(Rows from a 3D scene dataset)
----

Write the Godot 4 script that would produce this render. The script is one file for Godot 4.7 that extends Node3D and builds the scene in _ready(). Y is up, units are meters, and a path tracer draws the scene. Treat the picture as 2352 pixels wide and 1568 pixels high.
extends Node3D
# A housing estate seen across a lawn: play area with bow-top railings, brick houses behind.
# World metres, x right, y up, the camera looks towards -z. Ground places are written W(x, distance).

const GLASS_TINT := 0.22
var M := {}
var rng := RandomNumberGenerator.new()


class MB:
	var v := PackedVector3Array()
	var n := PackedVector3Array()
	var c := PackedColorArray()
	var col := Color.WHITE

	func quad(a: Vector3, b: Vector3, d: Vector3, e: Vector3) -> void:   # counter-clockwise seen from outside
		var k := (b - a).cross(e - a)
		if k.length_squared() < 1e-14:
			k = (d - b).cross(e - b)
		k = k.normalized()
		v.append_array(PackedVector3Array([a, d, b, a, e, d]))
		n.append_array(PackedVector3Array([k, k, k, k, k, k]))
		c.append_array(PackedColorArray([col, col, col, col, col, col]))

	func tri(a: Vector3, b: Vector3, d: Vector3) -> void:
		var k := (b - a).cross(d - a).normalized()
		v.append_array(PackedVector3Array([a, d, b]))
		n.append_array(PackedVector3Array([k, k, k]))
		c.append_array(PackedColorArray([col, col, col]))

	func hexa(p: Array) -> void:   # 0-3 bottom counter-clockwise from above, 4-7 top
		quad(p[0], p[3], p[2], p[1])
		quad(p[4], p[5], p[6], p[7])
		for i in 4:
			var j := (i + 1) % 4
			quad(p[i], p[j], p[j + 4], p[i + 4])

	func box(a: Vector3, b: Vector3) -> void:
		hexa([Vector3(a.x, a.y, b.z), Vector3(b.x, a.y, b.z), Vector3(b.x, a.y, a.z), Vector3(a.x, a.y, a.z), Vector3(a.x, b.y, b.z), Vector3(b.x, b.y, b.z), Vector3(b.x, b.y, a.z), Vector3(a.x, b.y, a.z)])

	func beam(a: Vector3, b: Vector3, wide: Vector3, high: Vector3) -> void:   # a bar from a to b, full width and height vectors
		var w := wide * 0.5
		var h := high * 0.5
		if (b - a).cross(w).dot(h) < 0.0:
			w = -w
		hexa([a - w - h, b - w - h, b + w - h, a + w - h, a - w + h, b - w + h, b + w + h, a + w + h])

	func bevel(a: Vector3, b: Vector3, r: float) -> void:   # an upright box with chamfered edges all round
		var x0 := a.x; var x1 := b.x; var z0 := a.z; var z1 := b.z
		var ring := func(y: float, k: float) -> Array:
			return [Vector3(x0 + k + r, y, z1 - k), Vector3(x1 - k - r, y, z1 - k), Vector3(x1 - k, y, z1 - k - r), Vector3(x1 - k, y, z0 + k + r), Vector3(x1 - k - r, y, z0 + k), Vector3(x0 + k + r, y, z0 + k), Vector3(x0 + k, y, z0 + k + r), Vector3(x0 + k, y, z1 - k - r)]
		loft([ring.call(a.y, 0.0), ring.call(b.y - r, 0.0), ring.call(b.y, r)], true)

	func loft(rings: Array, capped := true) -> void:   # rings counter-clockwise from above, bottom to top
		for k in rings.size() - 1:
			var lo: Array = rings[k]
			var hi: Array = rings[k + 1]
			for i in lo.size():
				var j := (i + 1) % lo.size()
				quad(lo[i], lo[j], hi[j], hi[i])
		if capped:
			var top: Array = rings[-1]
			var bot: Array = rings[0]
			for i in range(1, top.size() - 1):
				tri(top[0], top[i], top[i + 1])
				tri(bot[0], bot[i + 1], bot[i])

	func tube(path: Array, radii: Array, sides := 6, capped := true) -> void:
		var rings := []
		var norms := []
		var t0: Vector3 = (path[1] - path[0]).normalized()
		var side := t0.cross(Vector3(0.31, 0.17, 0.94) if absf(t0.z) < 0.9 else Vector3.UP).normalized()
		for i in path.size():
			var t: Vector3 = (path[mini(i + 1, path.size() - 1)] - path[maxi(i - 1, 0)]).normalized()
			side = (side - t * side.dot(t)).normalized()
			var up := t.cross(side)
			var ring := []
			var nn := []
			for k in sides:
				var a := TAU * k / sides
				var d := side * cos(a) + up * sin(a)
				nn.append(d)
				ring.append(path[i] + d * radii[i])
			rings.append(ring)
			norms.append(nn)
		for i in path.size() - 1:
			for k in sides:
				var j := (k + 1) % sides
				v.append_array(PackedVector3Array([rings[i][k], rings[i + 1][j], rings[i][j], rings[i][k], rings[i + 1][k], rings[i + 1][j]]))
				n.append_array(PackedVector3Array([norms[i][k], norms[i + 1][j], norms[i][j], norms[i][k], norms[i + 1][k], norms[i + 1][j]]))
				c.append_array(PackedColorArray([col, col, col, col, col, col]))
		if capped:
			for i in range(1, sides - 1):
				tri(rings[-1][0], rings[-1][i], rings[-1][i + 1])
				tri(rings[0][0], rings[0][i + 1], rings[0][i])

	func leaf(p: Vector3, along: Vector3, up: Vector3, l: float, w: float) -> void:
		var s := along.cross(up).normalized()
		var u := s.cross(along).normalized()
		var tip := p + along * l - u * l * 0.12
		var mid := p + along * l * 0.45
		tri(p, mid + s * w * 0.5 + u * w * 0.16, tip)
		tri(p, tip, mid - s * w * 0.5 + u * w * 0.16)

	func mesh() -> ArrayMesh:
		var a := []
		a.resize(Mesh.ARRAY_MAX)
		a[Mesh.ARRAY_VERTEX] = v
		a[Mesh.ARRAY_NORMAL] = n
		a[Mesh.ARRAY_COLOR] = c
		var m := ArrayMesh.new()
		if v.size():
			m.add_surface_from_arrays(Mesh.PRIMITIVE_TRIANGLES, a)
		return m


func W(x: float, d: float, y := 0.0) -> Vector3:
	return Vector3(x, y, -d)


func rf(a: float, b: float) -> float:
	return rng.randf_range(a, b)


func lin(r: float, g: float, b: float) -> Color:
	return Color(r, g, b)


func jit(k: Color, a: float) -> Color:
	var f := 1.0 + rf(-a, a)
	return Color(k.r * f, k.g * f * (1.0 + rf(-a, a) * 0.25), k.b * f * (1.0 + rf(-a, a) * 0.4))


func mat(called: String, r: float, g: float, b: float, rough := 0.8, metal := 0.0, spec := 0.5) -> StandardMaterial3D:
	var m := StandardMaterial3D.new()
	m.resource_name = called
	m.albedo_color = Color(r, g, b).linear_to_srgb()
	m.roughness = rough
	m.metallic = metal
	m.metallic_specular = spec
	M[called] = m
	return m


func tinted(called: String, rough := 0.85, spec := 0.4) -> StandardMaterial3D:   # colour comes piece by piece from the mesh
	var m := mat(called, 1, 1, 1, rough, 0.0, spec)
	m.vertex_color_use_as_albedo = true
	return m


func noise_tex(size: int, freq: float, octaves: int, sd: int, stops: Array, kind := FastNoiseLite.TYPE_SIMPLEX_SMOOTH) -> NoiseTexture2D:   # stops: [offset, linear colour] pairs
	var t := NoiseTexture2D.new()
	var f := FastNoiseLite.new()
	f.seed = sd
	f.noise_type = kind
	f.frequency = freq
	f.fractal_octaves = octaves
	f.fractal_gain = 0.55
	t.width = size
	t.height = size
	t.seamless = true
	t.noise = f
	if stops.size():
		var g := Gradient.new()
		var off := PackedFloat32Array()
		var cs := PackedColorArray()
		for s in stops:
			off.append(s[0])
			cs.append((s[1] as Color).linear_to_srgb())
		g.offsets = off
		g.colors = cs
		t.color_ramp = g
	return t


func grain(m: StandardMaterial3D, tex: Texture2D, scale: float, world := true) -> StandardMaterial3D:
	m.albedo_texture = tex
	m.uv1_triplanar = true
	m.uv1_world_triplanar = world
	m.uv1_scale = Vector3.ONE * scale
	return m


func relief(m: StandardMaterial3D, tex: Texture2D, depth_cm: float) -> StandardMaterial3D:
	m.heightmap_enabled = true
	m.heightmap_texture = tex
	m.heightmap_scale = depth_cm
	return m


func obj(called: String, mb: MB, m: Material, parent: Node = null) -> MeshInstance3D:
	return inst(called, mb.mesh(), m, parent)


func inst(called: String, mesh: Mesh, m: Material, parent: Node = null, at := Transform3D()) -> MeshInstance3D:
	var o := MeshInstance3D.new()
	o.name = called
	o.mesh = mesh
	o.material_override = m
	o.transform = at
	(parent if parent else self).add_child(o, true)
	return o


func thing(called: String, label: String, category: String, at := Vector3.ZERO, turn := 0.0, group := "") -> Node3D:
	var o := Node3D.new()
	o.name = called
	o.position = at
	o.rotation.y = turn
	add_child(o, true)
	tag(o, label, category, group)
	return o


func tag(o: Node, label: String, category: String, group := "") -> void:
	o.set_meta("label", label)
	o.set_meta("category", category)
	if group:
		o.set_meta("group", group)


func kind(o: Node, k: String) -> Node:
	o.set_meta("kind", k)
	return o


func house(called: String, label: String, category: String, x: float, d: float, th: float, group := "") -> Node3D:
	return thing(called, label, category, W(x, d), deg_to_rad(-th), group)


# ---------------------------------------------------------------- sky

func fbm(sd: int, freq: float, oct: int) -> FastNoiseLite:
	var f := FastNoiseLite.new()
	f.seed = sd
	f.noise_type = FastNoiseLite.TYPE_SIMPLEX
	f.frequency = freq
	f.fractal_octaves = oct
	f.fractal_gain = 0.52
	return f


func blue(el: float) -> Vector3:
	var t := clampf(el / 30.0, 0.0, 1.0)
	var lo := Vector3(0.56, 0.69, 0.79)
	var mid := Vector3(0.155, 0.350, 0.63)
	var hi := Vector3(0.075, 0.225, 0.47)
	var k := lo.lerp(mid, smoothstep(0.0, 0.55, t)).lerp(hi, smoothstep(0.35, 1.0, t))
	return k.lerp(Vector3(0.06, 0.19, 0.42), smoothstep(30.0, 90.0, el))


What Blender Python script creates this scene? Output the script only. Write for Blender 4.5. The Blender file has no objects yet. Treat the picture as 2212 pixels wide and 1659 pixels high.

----

**Exercise requirements:**
Copy out only the lines running from the beginning of the data to the line with "# World metres, x", both ends included.

**Expected output:**
Write the Godot 4 script that would produce this render. The script is one file for Godot 4.7 that extends Node3D and builds the scene in _ready(). Y is up, units are meters, and a path tracer draws the scene. Treat the picture as 2352 pixels wide and 1568 pixels high.
extends Node3D
# A housing estate seen across a lawn: play area with bow-top railings, brick houses behind.
# World metres, x right, y up, the camera looks towards -z. Ground places are written W(x, distance).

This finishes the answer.